Goal.
Faithfully return all lines, omitting every embedded picture.

begin Supplied information

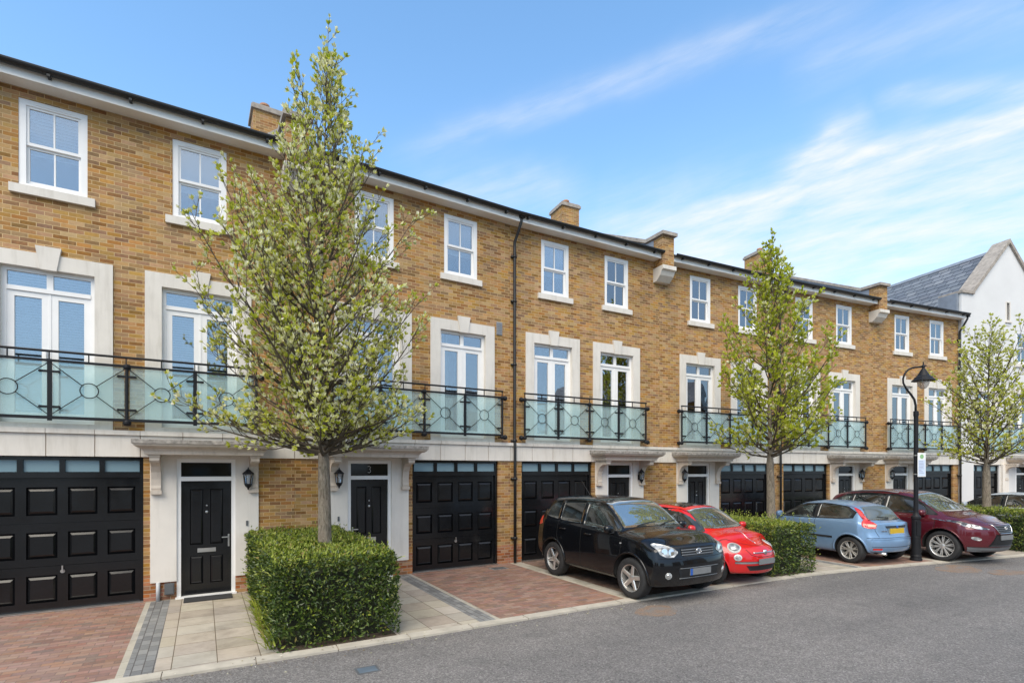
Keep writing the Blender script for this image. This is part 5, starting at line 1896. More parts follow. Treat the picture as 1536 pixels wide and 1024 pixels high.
def red_hatchback():
    sp = dict(sx=0.97, xr=-1.72, xf=1.84, axles=(1.15, -1.15), rw=0.295, track=0.72, rim=0.66, gap=0.045, cf=0.30, cr=0.2, crown=0.07,
              zt=[(-1.72, 0.95), (-1.6, 1.16), (-1.35, 1.34), (-0.9, 1.455), (-0.35, 1.488), (0.15, 1.46), (0.40, 1.39), (0.70, 1.21), (1.02, 1.02), (1.3, 0.965), (1.6, 0.87), (1.84, 0.745)],
              zs=[(-1.72, 0.86), (-1, 0.93), (0.4, 0.905), (1.1, 0.88), (1.5, 0.79), (1.84, 0.66)],
              zb=[(-1.72, 0.34), (-1.5, 0.25), (-0.6, 0.2), (0.6, 0.2), (1.5, 0.2), (1.84, 0.24)],
              wb=[(-1.72, 0.66), (-1.3, 0.785), (0, 0.812), (1.15, 0.812), (1.55, 0.76), (1.84, 0.66)],
              wt=[(-1.72, 0.42), (-1.2, 0.54), (0, 0.565), (0.40, 0.55), (1.02, 0.62), (1.4, 0.60), (1.84, 0.50)],
              F=[(0.22, 1.77), (0.35, 1.83), (0.50, 1.85), (0.62, 1.82), (0.75, 1.72), (0.88, 1.55)],
              R=[(0.3, -1.66), (0.5, -1.72), (0.8, -1.68), (1.0, -1.62), (1.3, -1.5)])
    paint = car_paint('red_car_paint', (0.56, 0.010, 0.012), 0.0, 0.2)
    c = Car(sp, (3.93, 11.52), -59, 'small red hatchback with round headlights beside the black car', paint)
    c.wheels('five', CM['alloy'])
    g = CM['glass']
    c.sides('side_window', g, [(0.92, 0.99), (0.75, 1.12), (0.45, 1.31), (0.2, 1.385), (-0.45, 1.40)], [(0.92, 0.975), (0.3, 0.965), (-0.45, 0.97)])
    c.sides('quarter_window', g, [(-0.55, 1.395), (-0.9, 1.35), (-1.15, 1.16)], [(-0.55, 0.975), (-0.9, 1.0), (-1.12, 1.05)])
    c.patch('windscreen', CM['screen'], 'F', [(-0.50, 1.36), (-0.25, 1.395), (0, 1.405), (0.25, 1.395), (0.50, 1.36)], [(-0.62, 1.035), (-0.3, 1.03), (0, 1.03), (0.3, 1.03), (0.62, 1.035)], off=0.005, n=20, rows=10)
    c.patch('glass_roof', g, 'T', [(0.22, 0.45), (-0.75, 0.44)], [(0.22, -0.45), (-0.75, -0.44)], off=0.004)
    c.patch('rear_window', g, 'B', [(-0.42, 1.30), (0.42, 1.30)], [(-0.48, 1.0), (0.48, 1.0)])
    for sg in (1, -1):
        o = c.disc('headlight', CM['white_ring'], 'F', (sg * 0.53, 0.735), 0.125, 0.125, 0.006)
        c.disc('lens', CM['lamp'], 'F', (sg * 0.53, 0.735), 0.10, 0.10, 0.012, parent=o, dome=0.02)
        o = c.disc('driving_light', CM['white_ring'], 'F', (sg * 0.56, 0.552), 0.075, 0.064, 0.006)
        c.disc('lens', CM['lamp'], 'F', (sg * 0.56, 0.552), 0.05, 0.042, 0.011, parent=o, dome=0.01)
    gb = MB(); c.line('', None, 'F', [(-0.30, 0.635), (0.30, 0.635)], 0.011, 0.012, 16, g=gb); gb.build('chrome_bar', CM['chrome'], c.root, True)
    h, n = c.hit((0.0, 0.637), 'F')
    e = MB(); e.lathe([(0.0, 0.034), (0.028, 0.034), (0.046, 0.026), (0.05, 0.0)], (h.x, 0.0, 0.642), 20, 'x'); e.build('badge', CM['chrome'], c.root, True)
    c.patch('bumper_strip', CM['grey_trim'], 'F', [(-0.60, 0.475), (0, 0.482), (0.60, 0.475)], [(-0.60, 0.44), (0, 0.445), (0.60, 0.44)], off=0.01, rows=3)
    c.patch('lower_intake', CM['mesh'], 'F', [(-0.44, 0.40), (0.44, 0.40)], [(-0.36, 0.305), (0.36, 0.305)], off=0.003)
    c.plate('F', 0.475, CM['plate'], 0.46, 0.10, lift=0.025)
    c.mirrors(0.72, 0.985, paint, (0.075, 0.09, 0.07))
    c.handles([(-0.28, 0.87)], CM['chrome'])
    c.seams([('S', [(0.86, 0.96), (0.88, 0.6), (0.78, 0.28)]), ('S', [(-0.50, 0.97), (-0.52, 0.6), (-0.42, 0.28)]), ('S', [(0.78, 0.28), (-0.42, 0.28)]),
             ('F', [(-0.74, 0.82), (-0.66, 0.86), (-0.52, 0.865), (-0.38, 0.80), (-0.2, 0.765), (0, 0.757), (0.2, 0.765), (0.38, 0.80), (0.52, 0.865), (0.66, 0.86), (0.74, 0.82)]),
             ('F', [(-0.40, 0.70), (-0.34, 0.60), (-0.2, 0.56), (0, 0.555), (0.2, 0.56), (0.34, 0.60), (0.40, 0.70)])])
    g2 = MB(); c.line('', None, 'T', [(1.12, 0.0), (1.40, 0.0), (1.62, 0.0)], 0.007, 0.004, 14, g=g2); g2.build('bonnet_strip', CM['chrome'], c.root, True)
    c.arches(paint, 0.03)


def blue_spec():
    return dict(sx=0.90, xr=-2.03, xf=2.14, axles=(1.3075, -1.3075), rw=0.312, track=0.745, rim=0.66, gap=0.045, cf=0.30, cr=0.20, crown=0.06,
                zt=[(-2.03, 0.99), (-1.86, 1.05), (-1.6, 1.22), (-1.32, 1.365), (-0.9, 1.425), (-0.3, 1.448), (0.2, 1.40), (0.6, 1.23), (1.2, 0.99), (1.7, 0.91), (2.14, 0.74)],
                zs=[(-2.03, 0.93), (-1.4, 1.0), (-0.3, 0.97), (0.8, 0.93), (1.4, 0.86), (2.14, 0.68)],
                zb=[(-2.03, 0.30), (-1.8, 0.24), (-0.8, 0.2), (0.8, 0.2), (1.8, 0.2), (2.14, 0.25)],
                wb=[(-2.03, 0.74), (-1.6, 0.835), (-1.2, 0.853), (0, 0.848), (1.3, 0.848), (1.8, 0.80), (2.14, 0.68)],
                wt=[(-2.03, 0.55), (-1.4, 0.555), (-0.5, 0.59), (0.2, 0.585), (1.2, 0.66), (2.14, 0.52)],
                F=[(0.25, 2.06), (0.4, 2.13), (0.55, 2.14), (0.7, 2.08), (0.85, 1.98)],
                R=[(0.24, -1.90), (0.34, -1.99), (0.50, -2.04), (0.60, -2.035), (0.64, -1.965), (0.80, -1.95), (0.94, -1.93), (1.05, -1.86), (1.3, -1.70)])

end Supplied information

Reply.
Keep writing the Blender script for this image. This is part 5, starting at line 1896. More parts follow. Treat the picture as 1536 pixels wide and 1024 pixels high.
def red_hatchback():
    sp = dict(sx=0.97, xr=-1.72, xf=1.84, axles=(1.15, -1.15), rw=0.295, track=0.72, rim=0.66, gap=0.045, cf=0.30, cr=0.2, crown=0.07,
              zt=[(-1.72, 0.95), (-1.6, 1.16), (-1.35, 1.34), (-0.9, 1.455), (-0.35, 1.488), (0.15, 1.46), (0.40, 1.39), (0.70, 1.21), (1.02, 1.02), (1.3, 0.965), (1.6, 0.87), (1.84, 0.745)],
              zs=[(-1.72, 0.86), (-1, 0.93), (0.4, 0.905), (1.1, 0.88), (1.5, 0.79), (1.84, 0.66)],
              zb=[(-1.72, 0.34), (-1.5, 0.25), (-0.6, 0.2), (0.6, 0.2), (1.5, 0.2), (1.84, 0.24)],
              wb=[(-1.72, 0.66), (-1.3, 0.785), (0, 0.812), (1.15, 0.812), (1.55, 0.76), (1.84, 0.66)],
              wt=[(-1.72, 0.42), (-1.2, 0.54), (0, 0.565), (0.40, 0.55), (1.02, 0.62), (1.4, 0.60), (1.84, 0.50)],
              F=[(0.22, 1.77), (0.35, 1.83), (0.50, 1.85), (0.62, 1.82), (0.75, 1.72), (0.88, 1.55)],
              R=[(0.3, -1.66), (0.5, -1.72), (0.8, -1.68), (1.0, -1.62), (1.3, -1.5)])
    paint = car_paint('red_car_paint', (0.56, 0.010, 0.012), 0.0, 0.2)
    c = Car(sp, (3.93, 11.52), -59, 'small red hatchback with round headlights beside the black car', paint)
    c.wheels('five', CM['alloy'])
    g = CM['glass']
    c.sides('side_window', g, [(0.92, 0.99), (0.75, 1.12), (0.45, 1.31), (0.2, 1.385), (-0.45, 1.40)], [(0.92, 0.975), (0.3, 0.965), (-0.45, 0.97)])
    c.sides('quarter_window', g, [(-0.55, 1.395), (-0.9, 1.35), (-1.15, 1.16)], [(-0.55, 0.975), (-0.9, 1.0), (-1.12, 1.05)])
    c.patch('windscreen', CM['screen'], 'F', [(-0.50, 1.36), (-0.25, 1.395), (0, 1.405), (0.25, 1.395), (0.50, 1.36)], [(-0.62, 1.035), (-0.3, 1.03), (0, 1.03), (0.3, 1.03), (0.62, 1.035)], off=0.005, n=20, rows=10)
    c.patch('glass_roof', g, 'T', [(0.22, 0.45), (-0.75, 0.44)], [(0.22, -0.45), (-0.75, -0.44)], off=0.004)
    c.patch('rear_window', g, 'B', [(-0.42, 1.30), (0.42, 1.30)], [(-0.48, 1.0), (0.48, 1.0)])
    for sg in (1, -1):
        o = c.disc('headlight', CM['white_ring'], 'F', (sg * 0.53, 0.735), 0.125, 0.125, 0.006)
        c.disc('lens', CM['lamp'], 'F', (sg * 0.53, 0.735), 0.10, 0.10, 0.012, parent=o, dome=0.02)
        o = c.disc('driving_light', CM['white_ring'], 'F', (sg * 0.56, 0.552), 0.075, 0.064, 0.006)
        c.disc('lens', CM['lamp'], 'F', (sg * 0.56, 0.552), 0.05, 0.042, 0.011, parent=o, dome=0.01)
    gb = MB(); c.line('', None, 'F', [(-0.30, 0.635), (0.30, 0.635)], 0.011, 0.012, 16, g=gb); gb.build('chrome_bar', CM['chrome'], c.root, True)
    h, n = c.hit((0.0, 0.637), 'F')
    e = MB(); e.lathe([(0.0, 0.034), (0.028, 0.034), (0.046, 0.026), (0.05, 0.0)], (h.x, 0.0, 0.642), 20, 'x'); e.build('badge', CM['chrome'], c.root, True)
    c.patch('bumper_strip', CM['grey_trim'], 'F', [(-0.60, 0.475), (0, 0.482), (0.60, 0.475)], [(-0.60, 0.44), (0, 0.445), (0.60, 0.44)], off=0.01, rows=3)
    c.patch('lower_intake', CM['mesh'], 'F', [(-0.44, 0.40), (0.44, 0.40)], [(-0.36, 0.305), (0.36, 0.305)], off=0.003)
    c.plate('F', 0.475, CM['plate'], 0.46, 0.10, lift=0.025)
    c.mirrors(0.72, 0.985, paint, (0.075, 0.09, 0.07))
    c.handles([(-0.28, 0.87)], CM['chrome'])
    c.seams([('S', [(0.86, 0.96), (0.88, 0.6), (0.78, 0.28)]), ('S', [(-0.50, 0.97), (-0.52, 0.6), (-0.42, 0.28)]), ('S', [(0.78, 0.28), (-0.42, 0.28)]),
             ('F', [(-0.74, 0.82), (-0.66, 0.86), (-0.52, 0.865), (-0.38, 0.80), (-0.2, 0.765), (0, 0.757), (0.2, 0.765), (0.38, 0.80), (0.52, 0.865), (0.66, 0.86), (0.74, 0.82)]),
             ('F', [(-0.40, 0.70), (-0.34, 0.60), (-0.2, 0.56), (0, 0.555), (0.2, 0.56), (0.34, 0.60), (0.40, 0.70)])])
    g2 = MB(); c.line('', None, 'T', [(1.12, 0.0), (1.40, 0.0), (1.62, 0.0)], 0.007, 0.004, 14, g=g2); g2.build('bonnet_strip', CM['chrome'], c.root, True)
    c.arches(paint, 0.03)


def blue_spec():
    return dict(sx=0.90, xr=-2.03, xf=2.14, axles=(1.3075, -1.3075), rw=0.312, track=0.745, rim=0.66, gap=0.045, cf=0.30, cr=0.20, crown=0.06,
                zt=[(-2.03, 0.99), (-1.86, 1.05), (-1.6, 1.22), (-1.32, 1.365), (-0.9, 1.425), (-0.3, 1.448), (0.2, 1.40), (0.6, 1.23), (1.2, 0.99), (1.7, 0.91), (2.14, 0.74)],
                zs=[(-2.03, 0.93), (-1.4, 1.0), (-0.3, 0.97), (0.8, 0.93), (1.4, 0.86), (2.14, 0.68)],
                zb=[(-2.03, 0.30), (-1.8, 0.24), (-0.8, 0.2), (0.8, 0.2), (1.8, 0.2), (2.14, 0.25)],
                wb=[(-2.03, 0.74), (-1.6, 0.835), (-1.2, 0.853), (0, 0.848), (1.3, 0.848), (1.8, 0.80), (2.14, 0.68)],
                wt=[(-2.03, 0.55), (-1.4, 0.555), (-0.5, 0.59), (0.2, 0.585), (1.2, 0.66), (2.14, 0.52)],
                F=[(0.25, 2.06), (0.4, 2.13), (0.55, 2.14), (0.7, 2.08), (0.85, 1.98)],
                R=[(0.24, -1.90), (0.34, -1.99), (0.50, -2.04), (0.60, -2.035), (0.64, -1.965), (0.80, -1.95), (0.94, -1.93), (1.05, -1.86), (1.3, -1.70)])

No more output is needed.